Ao escapar do inferno, Frank terá que se livrar dos legítimos donos da sua alma.
Clive Barker insiste em usar efeitos especiais, mesmo sem dinheiro para encomendá-los de um profissional. Por essa e outras razões, ele nunca foi o meu favorito no segmento do cinema que eu amo tanto. O diretor não é só adepto das histórias sobrenaturais, ele gosta de fantasias e estas sempre exigem um grau extra de credulidade. Falando com justiça, o cara é uma fonte constante de criação. Ele não dirige muito mas é responsável pela construção de diversas histórias em roteiros e até livros, sempre originais e muito imaginativas. Se em seus poucos filmes, a simplicidade fosse um fator chave, tudo o que ele dirigiu não correria o risco de parecer tão datado.

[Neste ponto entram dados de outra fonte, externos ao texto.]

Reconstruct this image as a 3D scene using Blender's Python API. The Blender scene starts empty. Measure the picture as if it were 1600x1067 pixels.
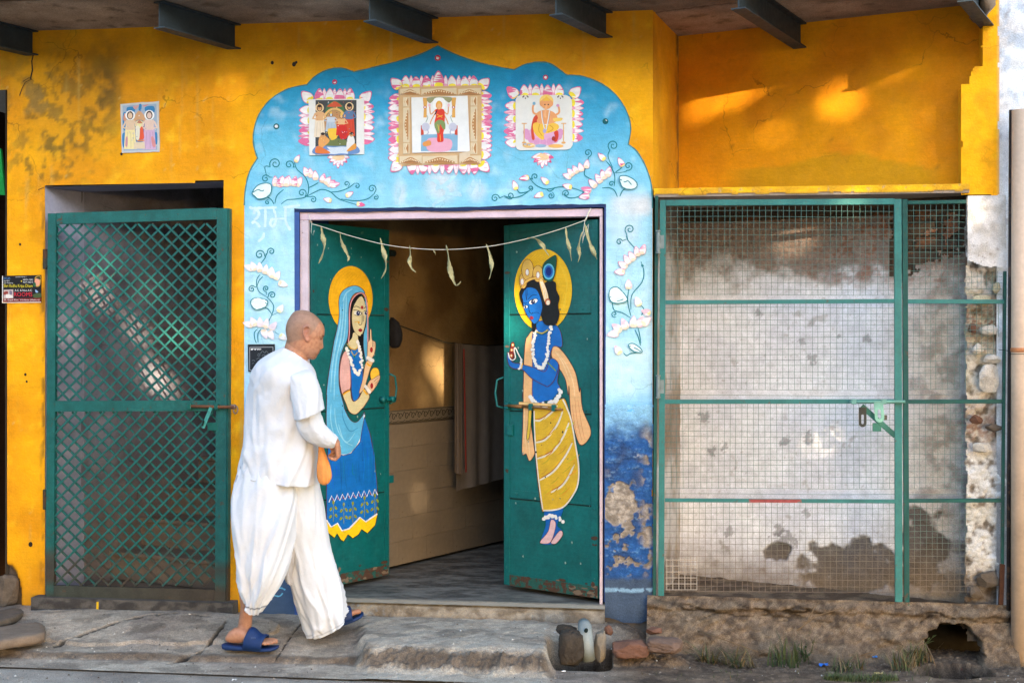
import bpy, bmesh, math, random
import numpy as np
from math import radians, sin, cos, pi, sqrt, atan2
from mathutils import Vector, Matrix
from mathutils.geometry import tessellate_polygon, delaunay_2d_cdt

S = bpy.context.scene
COL = S.collection
random.seed(7)

# ------------------------------------------------------------------ camera, sky, sun, exposure
F, PHI, D0, EZ, HY = 2175.0, radians(8.2), 7.3, 1.55, 525.0
CP, SP = cos(PHI), sin(PHI)
cam = bpy.data.cameras.new('camera')
cam.sensor_width = 36.0
cam.lens = F / 1600 * 36
cam.shift_y = -(533.5 - HY) / 1600
cam.clip_end = 400
cam_o = bpy.data.objects.new('camera', cam)
cam_o.location = (0, -D0, EZ)
cam_o.rotation_euler = (radians(90), 0, PHI)
COL.objects.link(cam_o)
S.camera = cam_o

SUN_AZ, SUN_EL = radians(27), radians(14.5)
SUNV = Vector((sin(SUN_AZ) * cos(SUN_EL), -cos(SUN_AZ) * cos(SUN_EL), sin(SUN_EL)))
wd = bpy.data.worlds.new('World'); S.world = wd; wd.use_nodes = True
wn = wd.node_tree; bgn = wn.nodes['Background']
sky = wn.nodes.new('ShaderNodeTexSky'); sky.sky_type = 'NISHITA'; sky.sun_disc = False
sky.sun_elevation = SUN_EL; sky.sun_rotation = pi - SUN_AZ
sky.air_density = 1.0; sky.dust_density = 1.0; sky.ozone_density = 0.9
wn.links.new(sky.outputs[0], bgn.inputs['Color']); bgn.inputs['Strength'].default_value = 0.15
sl = bpy.data.lights.new('sun', 'SUN'); sl.energy = 4.0; sl.angle = radians(0.55); sl.color = (1.0, 0.80, 0.55)
so = bpy.data.objects.new('sun', sl); so.rotation_euler = SUNV.to_track_quat('Z', 'Y').to_euler(); so.location = SUNV * 40
COL.objects.link(so)
vs = S.view_settings
vs.view_transform = 'Standard'; vs.look = 'None'; vs.gamma = 1; vs.use_curve_mapping = False
S.display_settings.display_device = 'sRGB'
vs.exposure = 2.85
S.cycles.use_guiding = True; S.cycles.use_light_tree = False; S.cycles.use_adaptive_sampling = False; S.cycles.max_bounces = 8; S.cycles.diffuse_bounces = 5; S.cycles.use_denoising = True

# ------------------------------------------------------------------ helpers: photograph survey -> world
def dirv(px, py):
    a = (px - 800) / F
    return Vector((a * CP - SP, a * SP + CP, -(py - HY) / F))
CAMP = Vector((0, -D0, EZ))
def W(px, py, Y=0.0):
    d = dirv(px, py); return CAMP + d * ((Y + D0) / d.y)
def G(px, py, z=0.0):
    d = dirv(px, py); return CAMP + d * ((z - EZ) / d.z)
def proj(X, Y, Z):
    x = X * CP + (Y + D0) * SP; f = -X * SP + (Y + D0) * CP
    return 800 + F * x / f, HY - F * (Z - EZ) / f
class Plane:
    def __init__(s, p0, n): s.p = Vector(p0); s.n = Vector(n).normalized()
    def pt(s, px, py, off=0.0):
        d = dirv(px, py); t = (s.p - CAMP).dot(s.n) / d.dot(s.n)
        return CAMP + d * t + s.n * off
UV = Vector((0.3365, 0.9417, 0)); VV = Vector((0.9417, -0.3365, 0)); ZV = Vector((0, 0, 1))
FRONT = Plane((0, 0, 0), (0, -1, 0))

def lin(c):
    c = np.asarray(c, float) / 255.0
    return np.where(c <= 0.04045, c / 12.92, ((c + 0.055) / 1.055) ** 2.4)
def A(r, g, b, k=0.86): return tuple(lin((r, g, b)) * k)

# ------------------------------------------------------------------ numpy noise
def _h(ix, iy, s):
    n = (ix.astype(np.int64) * 374761393 + iy.astype(np.int64) * 668265263 + s * 1442695041) & 0x7fffffff
    n = ((n ^ (n >> 13)) * 1274126177) & 0x7fffffff
    return ((n ^ (n >> 16)) & 0xffff) / 65535.0
def vn(x, y, s=0):
    x = np.asarray(x, float); y = np.asarray(y, float)
    ix = np.floor(x); iy = np.floor(y); fx = x - ix; fy = y - iy; rx, ry = fx, fy
    fx = fx * fx * (3 - 2 * fx); fy = fy * fy * (3 - 2 * fy)
    def g(i, j, u, v):
        t = _h(ix + i, iy + j, s) * 2 * pi; return np.cos(t) * u + np.sin(t) * v
    a = g(0, 0, rx, ry); b = g(1, 0, rx - 1, ry); c = g(0, 1, rx, ry - 1); d = g(1, 1, rx - 1, ry - 1)
    return np.clip(.5 + .82 * ((a + (b - a) * fx) * (1 - fy) + (c + (d - c) * fx) * fy), 0, 1)
def fbm(x, y, o=4, s=0):
    r = 0; am = 1; t = 0
    for i in range(o):
        ca, sa = cos(.6 * i), sin(.6 * i); xx = np.asarray(x) * 2 ** i; yy = np.asarray(y) * 2 ** i
        r = r + am * vn(xx * ca - yy * sa + i * 17.3, xx * sa + yy * ca + i * 9.1, s + i); t += am; am *= .5
    return r / t
def ss(a, b, x):
    t = np.clip((np.asarray(x, float) - a) / (b - a), 0, 1); return t * t * (3 - 2 * t)
def mixc(a, b, m):
    m = np.asarray(m)[..., None]; return np.asarray(a) * (1 - m) + np.asarray(b) * m

# ------------------------------------------------------------------ materials
def mat(name, col=None, rough=.8, var=.12, vscale=9.0, bump=.15, bscale=70.0, metal=0.0, spec=.3,
        rust=None, rust_at=.62, rust_scale=14.0, bump2=0.0, b2scale=8.0, sheen=0.0, stretch=None, speck=0.0, spscale=260, cracks=0.0, brush=0.0):
    m = bpy.data.materials.new(name); m.use_nodes = True
    nt = m.node_tree; N = nt.nodes; L = nt.links
    b = N['Principled BSDF']; b.inputs['Roughness'].default_value = rough; b.inputs['Metallic'].default_value = metal
    b.inputs['Specular IOR Level'].default_value = spec
    if sheen: b.inputs['Sheen Weight'].default_value = sheen
    tc = N.new('ShaderNodeTexCoord'); co = tc.outputs['Object']
    if stretch:
        mp = N.new('ShaderNodeMapping'); mp.inputs['Scale'].default_value = stretch
        L.new(co, mp.inputs['Vector']); co = mp.outputs[0]
    if col is None:
        at = N.new('ShaderNodeAttribute'); at.attribute_name = 'Col'; base = at.outputs['Color']
    else:
        rgb = N.new('ShaderNodeRGB'); rgb.outputs[0].default_value = (*col, 1); base = rgb.outputs[0]
    def noise(sc, det=5, ro=.6):
        n = N.new('ShaderNodeTexNoise'); n.inputs['Scale'].default_value = sc
        n.inputs['Detail'].default_value = det; n.inputs['Roughness'].default_value = ro
        L.new(co, n.inputs['Vector']); return n.outputs['Fac']
    def rng(src, a, b_, c, d):
        r = N.new('ShaderNodeMapRange'); r.inputs[1].default_value = a; r.inputs[2].default_value = b_
        r.inputs[3].default_value = c; r.inputs[4].default_value = d; L.new(src, r.inputs[0]); return r.outputs[0]
    def mul(c_, f_):
        mx = N.new('ShaderNodeMix'); mx.data_type = 'RGBA'; mx.blend_type = 'MULTIPLY'; mx.inputs[0].default_value = 1
        L.new(c_, mx.inputs[6]); L.new(f_, mx.inputs[7]); return mx.outputs[2]
    if var:
        base = mul(base, rng(noise(vscale), .3, .7, 1 - var, 1 + var * .6))
        base = mul(base, rng(noise(vscale * 9, 3), .3, .7, 1 - var * .5, 1 + var * .3))
    if speck:
        base = mul(base, rng(noise(spscale, 2, .5), .36, .64, 1 - speck, 1 + speck * .9))
    if brush:
        mq = N.new('ShaderNodeMapping'); mq.inputs['Scale'].default_value = (7, 7, 60); mq.inputs['Rotation'].default_value = (.25, .3, 0); L.new(tc.outputs['Object'], mq.inputs['Vector'])
        nb = N.new('ShaderNodeTexNoise'); nb.inputs['Scale'].default_value = 1.6; nb.inputs['Detail'].default_value = 4; L.new(mq.outputs[0], nb.inputs['Vector'])
        base = mul(base, rng(nb.outputs['Fac'], .35, .65, 1 - brush, 1 + brush * .7))
    if cracks:
        vo = N.new('ShaderNodeTexVoronoi'); vo.feature = 'DISTANCE_TO_EDGE'; vo.inputs['Scale'].default_value = 2.6
        wv = N.new('ShaderNodeVectorMath'); wv.operation = 'MULTIPLY_ADD'; nz = N.new('ShaderNodeTexNoise'); nz.inputs['Scale'].default_value = 7; nz.inputs['Detail'].default_value = 5; L.new(co, nz.inputs['Vector'])
        L.new(nz.outputs['Color'], wv.inputs[0]); wv.inputs[1].default_value = (.22, .22, .22); L.new(co, wv.inputs[2]); L.new(wv.outputs[0], vo.inputs['Vector'])
        cm = rng(vo.outputs['Distance'], .004, .010, 1 - cracks, 1.0); gm = N.new('ShaderNodeMix'); gm.data_type = 'FLOAT'
        L.new(rng(noise(1.7, 2), .52, .60, 0, 1), gm.inputs[0]); gm.inputs[2].default_value = 1.0; L.new(cm, gm.inputs[3]); base = mul(base, gm.outputs[0])
    if rust is not None:
        mx = N.new('ShaderNodeMix'); mx.data_type = 'RGBA'
        L.new(rng(noise(rust_scale, 8, .7), rust_at, rust_at + .05, 0, 1), mx.inputs[0]); L.new(base, mx.inputs[6])
        mx.inputs[7].default_value = (*rust, 1); base = mx.outputs[2]
    L.new(base, b.inputs['Base Color'])
    if bump or bump2:
        h = noise(bscale, 6, .65)
        bp = N.new('ShaderNodeBump'); bp.inputs['Strength'].default_value = bump; bp.inputs['Distance'].default_value = .01
        L.new(h, bp.inputs['Height'])
        if bump2:
            bq = N.new('ShaderNodeBump'); bq.inputs['Strength'].default_value = bump2; bq.inputs['Distance'].default_value = .03
            L.new(noise(b2scale, 4), bq.inputs['Height']); L.new(bq.outputs[0], bp.inputs['Normal'])
        L.new(bp.outputs[0], b.inputs['Normal'])
    if var and rough > .3:
        L.new(rng(noise(vscale * 3), .3, .7, max(0, rough - .1), min(1, rough + .1)), b.inputs['Roughness'])
    return m

RUST = A(95, 58, 38, .8)
M_WALL = mat('limewash_paint', None, rough=.85, var=.12, vscale=6, bump=.3, bscale=90, bump2=.22, b2scale=11, speck=.05, cracks=.4, brush=.03)
M_PAINT = mat('mural_paint', None, rough=.75, var=.12, vscale=18, bump=.25, bscale=120, bump2=.15, b2scale=11, speck=.04, brush=.035, cracks=.2)
M_ENAMEL = mat('sign_paint', None, rough=.6, var=.14, vscale=22, bump=.12, bscale=120, brush=.05)
M_FIG = mat('figure_enamel', None, rough=.5, var=.14, vscale=16, bump=.12, bscale=60, brush=.05, speck=.05, rust=A(24, 112, 106, .7), rust_at=.66, rust_scale=34)
M_PRINT = mat('printed_paper', None, rough=.6, var=.06, vscale=25, bump=.08, bscale=40)
M_ROUGH = mat('rough_plaster', None, rough=.92, var=.2, vscale=22, bump=.55, bscale=110, speck=.14, spscale=240)
M_GROUND = mat('worn_concrete', None, rough=.95, var=.22, vscale=9, bump=.8, bscale=130, bump2=.3, b2scale=30, speck=.26, spscale=190)
M_TEAL = mat('green_enamel_on_steel', A(18, 108, 98, .62), rough=.5, var=.16, vscale=11, bump=.12, bscale=60, rust=A(120, 130, 110, .5), rust_at=.69, rust_scale=24)
M_GREEN = mat('dark_green_door_enamel', A(10, 104, 104, .76), rough=.45, var=.26, vscale=5, bump=.2, bscale=40, rust=A(88, 150, 138, .65), rust_at=.66, rust_scale=17, brush=.05, speck=.06)
M_TEALATTR = mat('weathered_green_enamel', None, rough=.55, var=.28, vscale=16, bump=.3, bscale=80, rust=A(104, 80, 62, .55), rust_at=.61, rust_scale=24, speck=.12)
M_RUST = mat('rusted_steel', RUST, rough=.85, var=.35, vscale=25, bump=.5, bscale=90)
M_BEAM = mat('grey_painted_steel', A(62, 74, 82, .62), rough=.6, var=.2, vscale=10, bump=.15, bscale=60, rust=A(78, 66, 58, .6), rust_at=.66)
M_SLAB = mat('stone_roof_slab', A(176, 156, 138, .72), rough=.9, var=.2, vscale=4, bump=.25, bscale=50)
M_PINK = mat('pink_paint', A(222, 196, 208, .85), rough=.75, var=.12, vscale=10, bump=.2, bscale=90)
M_LILAC = mat('lilac_limewash', A(176, 176, 196, .7), rough=.9, var=.18, vscale=5, bump=.2, bscale=60)
M_STEP = mat('stair_stone', A(160, 138, 118, .56), rough=.9, var=.25, vscale=9, bump=.3, bscale=60)
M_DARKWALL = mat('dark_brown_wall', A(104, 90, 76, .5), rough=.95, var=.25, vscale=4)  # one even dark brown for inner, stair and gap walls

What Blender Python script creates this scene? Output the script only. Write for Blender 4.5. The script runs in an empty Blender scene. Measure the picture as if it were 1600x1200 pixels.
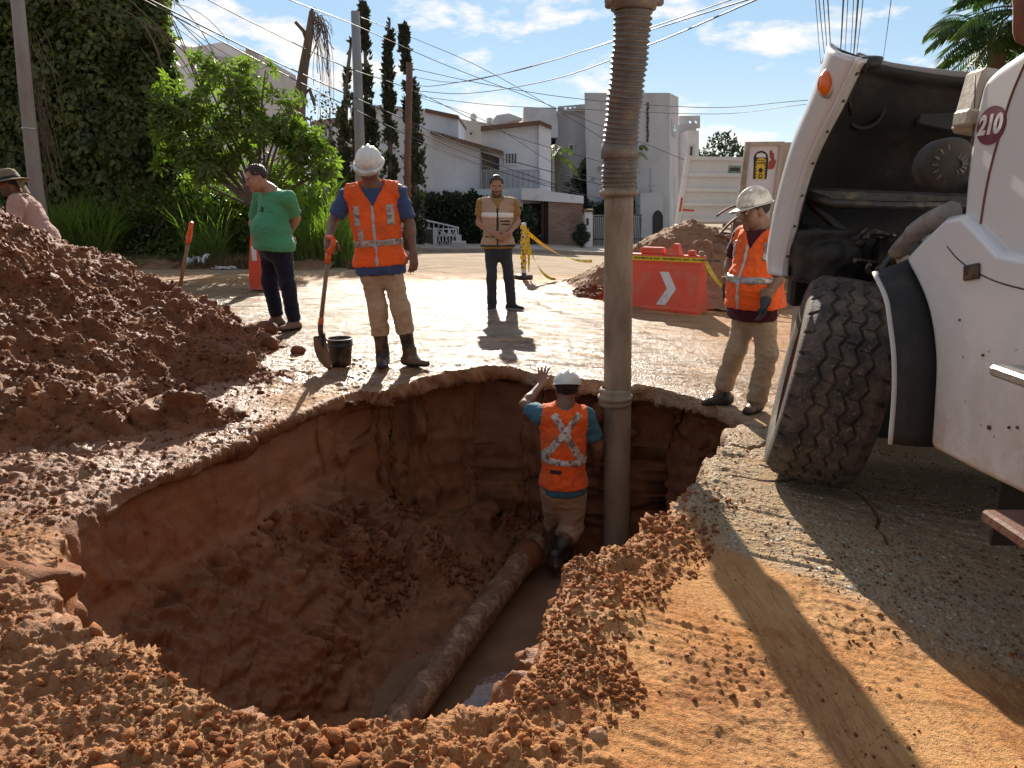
import bpy, math, random
import numpy as np
from mathutils import Vector, Matrix
R_ = math.radians
random.seed(7); rng = np.random.default_rng(7)
scene = bpy.context.scene
COL = scene.collection
# ---------------------------------------------------------------- camera
PITCH = R_(14.1); CAMH = 1.35; F = 1155.0
cd = bpy.data.cameras.new('camera'); cam = bpy.data.objects.new('camera', cd); COL.objects.link(cam)
cd.sensor_width = 36; cd.lens = 36 * F / 1600; cd.clip_start = 0.05; cd.clip_end = 2000
cam.location = (0, 0, CAMH); cam.rotation_euler = (math.pi/2 - PITCH, 0, 0)
scene.camera = cam
# ---------------------------------------------------------------- light
SUN_EL = 27.0; SUN_AZ = -3.0            # azimuth from +Y towards +X
w = bpy.data.worlds.new("World"); scene.world = w; w.use_nodes = True
nt = w.node_tree; nt.nodes.clear()
def wn(t): return nt.nodes.new(t)
sky = wn('ShaderNodeTexSky'); sky.sky_type = 'NISHITA'; sky.sun_disc = False
sky.sun_elevation = R_(SUN_EL); sky.sun_rotation = R_(SUN_AZ); sky.altitude = 1500
sky.air_density = 1.1; sky.dust_density = 0.25; sky.ozone_density = 3.0
bg = wn('ShaderNodeBackground'); out = wn('ShaderNodeOutputWorld')
tc = wn('ShaderNodeTexCoord'); sep = wn('ShaderNodeSeparateXYZ'); nt.links.new(tc.outputs['Generated'], sep.inputs[0])
def mth(op, a, b=None, clamp=False):
    n = wn('ShaderNodeMath'); n.operation = op; n.use_clamp = clamp
    for i, v in enumerate((a, b)):
        if v is None: continue
        if hasattr(v, 'is_output'): nt.links.new(v, n.inputs[i])
        else: n.inputs[i].default_value = v
    return n.outputs[0]
zz = mth('MAXIMUM', mth('ADD', sep.outputs[2], 0.10), 0.04)
px = mth('DIVIDE', sep.outputs[0], zz); py = mth('DIVIDE', sep.outputs[1], zz)
cmb = wn('ShaderNodeCombineXYZ'); nt.links.new(px, cmb.inputs[0]); nt.links.new(py, cmb.inputs[1])
def noise(scale, det, off, dist=0.0, rough=.55):
    mp = wn('ShaderNodeMapping'); mp.inputs['Location'].default_value = off
    nt.links.new(cmb.outputs[0], mp.inputs[0])
    n = wn('ShaderNodeTexNoise'); n.inputs['Scale'].default_value = scale; n.inputs['Detail'].default_value = det
    n.inputs['Roughness'].default_value = rough; n.inputs['Distortion'].default_value = dist
    nt.links.new(mp.outputs[0], n.inputs['Vector']); return n.outputs[0]
def noise2(scale, det, off, dist, rough):
    mp = wn('ShaderNodeMapping'); mp.inputs['Location'].default_value = off; mp.inputs['Scale'].default_value = (1, 1, 2.6)
    nt.links.new(tc.outputs['Generated'], mp.inputs[0]); n = wn('ShaderNodeTexNoise'); n.inputs['Scale'].default_value = scale; n.inputs['Detail'].default_value = det
    n.inputs['Roughness'].default_value = rough; n.inputs['Distortion'].default_value = dist; nt.links.new(mp.outputs[0], n.inputs['Vector']); return n.outputs[0]
big = noise2(1.6, 3, (3.1, 1.7, 0), 0, .5); sm = noise2(7.0, 9, (1.3, 5.2, 0), .15, .60)
cov = mth('ADD', mth('MULTIPLY', big, .45), mth('MULTIPLY', sm, 1.15))
rr = wn('ShaderNodeValToRGB'); rr.color_ramp.elements[0].position = .755; rr.color_ramp.elements[1].position = .885
rr.color_ramp.elements[1].color = (1, 1, 1, 1)
nt.links.new(cov, rr.inputs[0])
cm = mth('MULTIPLY', rr.outputs[0], .92, True)
fade = mth('MULTIPLY', mth('MAXIMUM', sep.outputs[2], 0), 14, True)
cm = mth('MULTIPLY', cm, fade)
hs = wn('ShaderNodeHueSaturation'); hs.inputs['Saturation'].default_value = 1.12; hs.inputs['Value'].default_value = 1.0
nt.links.new(sky.outputs[0], hs.inputs['Color'])
mx = wn('ShaderNodeMix'); mx.data_type = 'RGBA'; nt.links.new(cm, mx.inputs[0])
gr = wn('ShaderNodeValToRGB'); nt.links.new(sep.outputs[2], gr.inputs[0]); gr.color_ramp.interpolation = 'EASE'
gr.color_ramp.elements[0].color = (.72, .81, .87, 1); gr.color_ramp.elements[1].position = .55; gr.color_ramp.elements[1].color = (.19, .36, .62, 1)
e = gr.color_ramp.elements.new(.22); e.color = (.45, .63, .79, 1)
vm = wn('ShaderNodeVectorMath'); vm.operation = 'SCALE'; nt.links.new(gr.outputs[0], vm.inputs[0]); vm.inputs['Scale'].default_value = 5.9
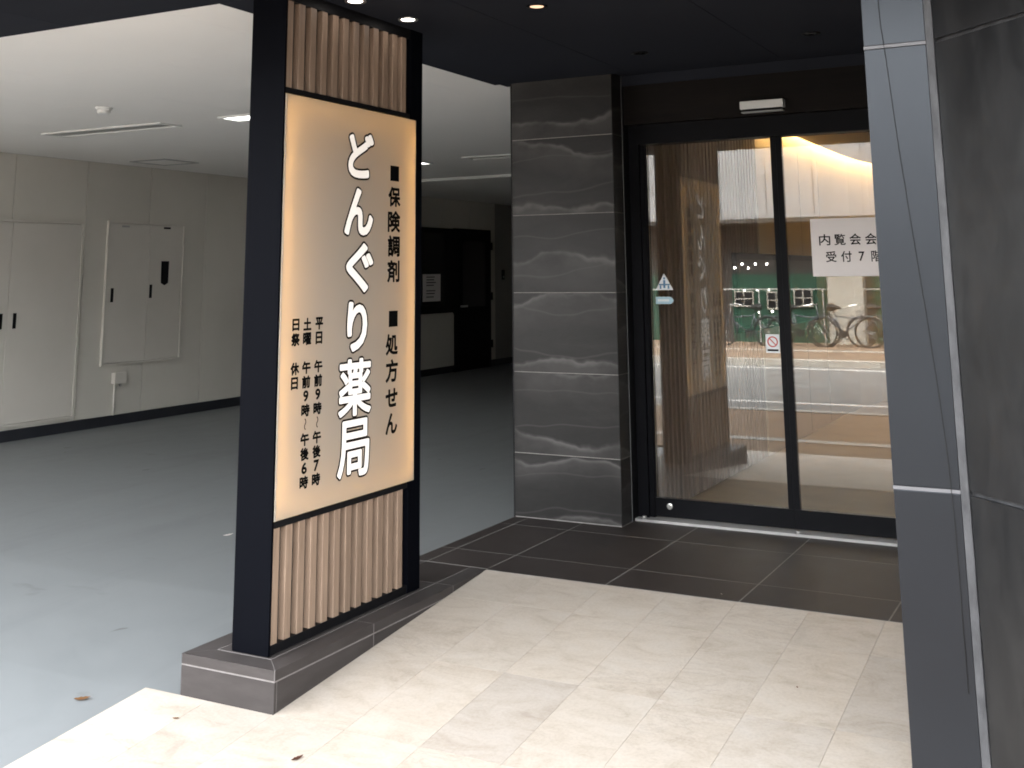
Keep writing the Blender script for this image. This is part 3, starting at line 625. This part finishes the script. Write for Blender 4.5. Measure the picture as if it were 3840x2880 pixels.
st = tag(finish(bm, 'arrow_sticker', K['stickblue']), 'pale blue arrow shaped sticker below the triangular caution sticker', 'sticker')
boxes('print', [(-2.355, -2.285, fy - 0.0014, fy - 0.0009, 1.196, 1.209)], K['stickwhite'], st)
ns = tag(box('prohibition_sticker', -1.733, -1.657, fy - 0.0008, fy - 0.0002, 0.922, 1.022, K['stickwhite']), 'white sticker with red prohibition ring beside the middle door stile', 'sticker')
bm = bmesh.new(); bm_tube(bm, [(-1.695 + 0.026 * math.cos(a * math.pi / 12), fy - 0.0012, 0.982 + 0.026 * math.sin(a * math.pi / 12)) for a in range(24)], 0.0035, 6, True)
bm_tube(bm, [(-1.695 - 0.018, fy - 0.0012, 0.982 + 0.018), (-1.695 + 0.018, fy - 0.0012, 0.982 - 0.018)], 0.003, 6); finish(bm, 'ring', K['red'], ns)
boxes('print', [(-1.725, -1.665, fy - 0.0014, fy - 0.0009, 0.932, 0.942)], K['ink'], ns)

# ================================================================== RIGHT STREET WALL (column end, corner trim, 45 degree face)
rw = empty('street_wall', 'dark tiled street wall corner with pale metal trim on the right', 'wall')
YR = 3.285; X1, X2 = -0.579, -0.409; X3 = -0.388; Y3 = 3.276
d45 = 0.7071; L45 = 1.60
joint = [-0.45, 0.785, 1.986, 2.50]
core = [(X1 + 0.006, YR + 0.006), (X2 - 0.002, YR + 0.006), (X3 + 0.012, Y3 + 0.012), (X3 + d45 * L45 + 0.012, Y3 - d45 * L45 + 0.012), (6, Y3 - d45 * L45 + 0.012), (6, 3.6), (0.2, 3.6), (-0.36, 6.40), (X1 + 0.006, 6.40)]
prism('core', core, -0.5, 2.50, K['trim'], rw)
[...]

Frank sabia exatamente o que a relíquia pode fazer quando a comprou, ou não prepararia uma cerimônia tão complexa só para abrí-la. O que nós vemos não é o inferno na sua totalidade, apenas uma porção que funciona sob um conjunto específico de regras e um grupo de algozes que lembra (pois com certeza inspirou alguns) uma gangue de motoqueiros sadomasoquistas. Para entrar lá, não basta violar os mandamentos; é preciso não temer a condenação eterna e até achá-la mais atraente do que a salvação. O objeto em forma de cubo, é como um portal. Para ativá-lo, Frank decifra um enigma e desaparece. Não foi a decisão mais saudável da vida dele.
Onde está Frank? Ninguém se importa! A antiga casa da família precisa de reformas, mas é grande e Larry, o irmão de Frank, resolve morar nela com a esposa, já que o local ficou vazio. Julia já não era uma personagem agradável antes de Kristy, a filha de Larry, demonstrar uma certa aversão à madrasta. Quando os flashbacks mostram que Julia tinha sido amante de Frank, fica fácil julgá-la. Mas não se atreva a presumir nada sobre ninguém em um filme de Barker. Os monstros que ele cria são tão cheios de vida, que vivem de verdade, como pessoas normais. Eles não aparecem para assustar ninguém. Você pode encontrá-los pensativos, sentados no chão de um quarto escuro, ou procurando um objeto diabólico entre restos mortais, com a naturalidade de quem apalpa almofadas no sofá, em busca das chaves perdidas. Julia não é uma santa, mas ela também não é do tipo que se impressiona facilmente com aparências não-ortodoxas, para a sorte do ex-amante.
Durante a mudança para a casa nova/antiga, Larry sofre um pequeno acidente e com algumas gotas do seu sangue no chão, o tio Frank volta a vida, só que de forma incompleta. Se Renascido do Inferno tem efeitos amadores, a maquiagem é outra história. Nem tudo é perfeito, mas o que é bem feito, tem status de obra de arte nas mentes dos fãs do gênero. Frank presume que se tão pouco sangue foi capaz de trazê-lo de volta… mais sangue irá preencher o restante do corpo, para que ele possa permanecer no mundo dos vivos. É um caso clássico de arrependimento. O inferno não era tão divertido quanto Frank imaginava. Julia o encontra aos pedaços no sótão da casa e ele a convence a arranjar vítimas para ajudá-lo na regeneração. O problema é que muitos corpos são necessários e o tempo é curto, já que os guardiões daquela porção do inferno não gostam de fujões.
Os cenobitas, como são chamados Pin Head e a sua turma, aparecem muito pouco no filme. Perfeito, porque abençoados são os filmes de terror que se apoiam em uma história interessante e não nos vilões. Mas ainda é decepcionante e surpreendente a capacidade que Barker tem para permitir que, por diversas vezes, o filme se torne extremamente brega. Um exemplo é quando Kristy descobre a volta do tio Frank e tem com ele uma disputa cômica pelo artefato amaldiçoado. Era para ser um momento de muita tensão, que o diretor estraga com uma genuina ou simulada falta de controle temporária.
Barker é com certeza um cara ousado, um autor de verdade, mas sempre me deixa em cima do muro. O filme se fecha com um círculo perfeito, mas tropeça muito, inclusive nas motivações inconsistentes de alguns personagens. Temos ótimos momentos de verdadeira reinvenção no modo de assustar o público, como a rapidez nos movimentos de Frank até Julia, pedindo ajuda ainda sem carne nos ossos. Quando o inferno se abre por acidente para um personagem inocente, os cenobitas já não são novidade, mas não importa porque ainda dá medo. O diretor é um visionário, só que eu não consigo recomendar seus filmes com toda a segurança.